Florence pastor pleads guilty to bank fraud, identity theft; used position to conceal crimes

Pee Dee Crime

RALEIGH, NC – A well-known Florence pastor has pleaded guilty to bank fraud and identity theft in connection to his job as a supervisor at a BB&T bank.

Tony McElveen Sr., pastor of the Greater Faith World Outreach Church, also known as the Full Gospel World Outreach Church, pleaded guilty in U.S. District Court in Raleigh, NC, on Thursday, according to U.S. Attorney Robert J. Higdon, Jr.

McElveen used his position as BB&T branch manager, in Rowland, North Carolina, to steal the personal identifiers of two elderly customers to fraudulently obtain loans and credit cards in their names, according to an investigation.

The loan proceeds and credit cards were used for his personal benefit to pay for, among other things, rental cars, a home security system and hotel rooms in Myrtle Beach, South Carolina.  

In addition, McElveen closed a $50,000 certificate of deposit owned by one of the elderly victims, without her knowledge, and used most of the proceeds to make a large payment toward his delinquent residential mortgage, Higdon said.

McElveen tried to conceal his criminal activity through the use of his position as pastor for the Greater Faith World Outreach Church in Florence, according to the U.S. Attorney’s Office.

McElveen deposited some of the fraudulently obtained proceeds into the church’s operating account and used his signatory authority on that account to withdraw funds for his personal benefit. He opened a BB&T account in the Church’s name, through which he similarly laundered fraud proceeds.  

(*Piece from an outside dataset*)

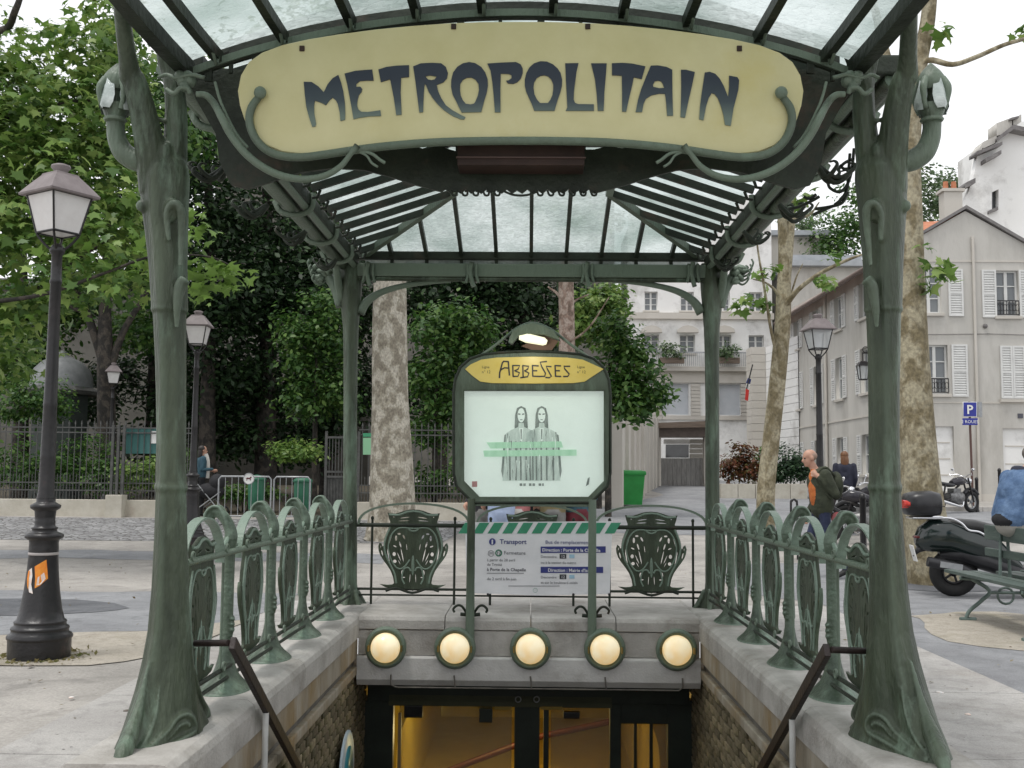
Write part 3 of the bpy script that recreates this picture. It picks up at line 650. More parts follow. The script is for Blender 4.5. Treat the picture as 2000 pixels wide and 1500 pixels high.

McElveen even made it appear that one of the initial loan withdrawals for $28,500 was a charitable donation made by one of the elderly victims to the Church’s building fund, according to the U.S. attorney.

“This defendant’s crime is simply despicable,” said Mr. Higdon. “Whether you see it as taking advantage of vulnerable, elderly individuals, whether it’s his effort to disguise his criminal activity by using his position as a bank officer, or whether he abused his role as a trusted pastor, Mr. McElveen’s actions are beyond horrible.”

McElveen faces a maximum of 30 years’ imprisonment and a $1,000,000 fine for bank fraud and a mandatory two-year term of imprisonment, consecutive, for aggravated identity theft.

Sentencing is scheduled before Chief Judge Boyle on August 19, 2019.

McElveen also will be required to make restitution to BB&T and American Express for their losses.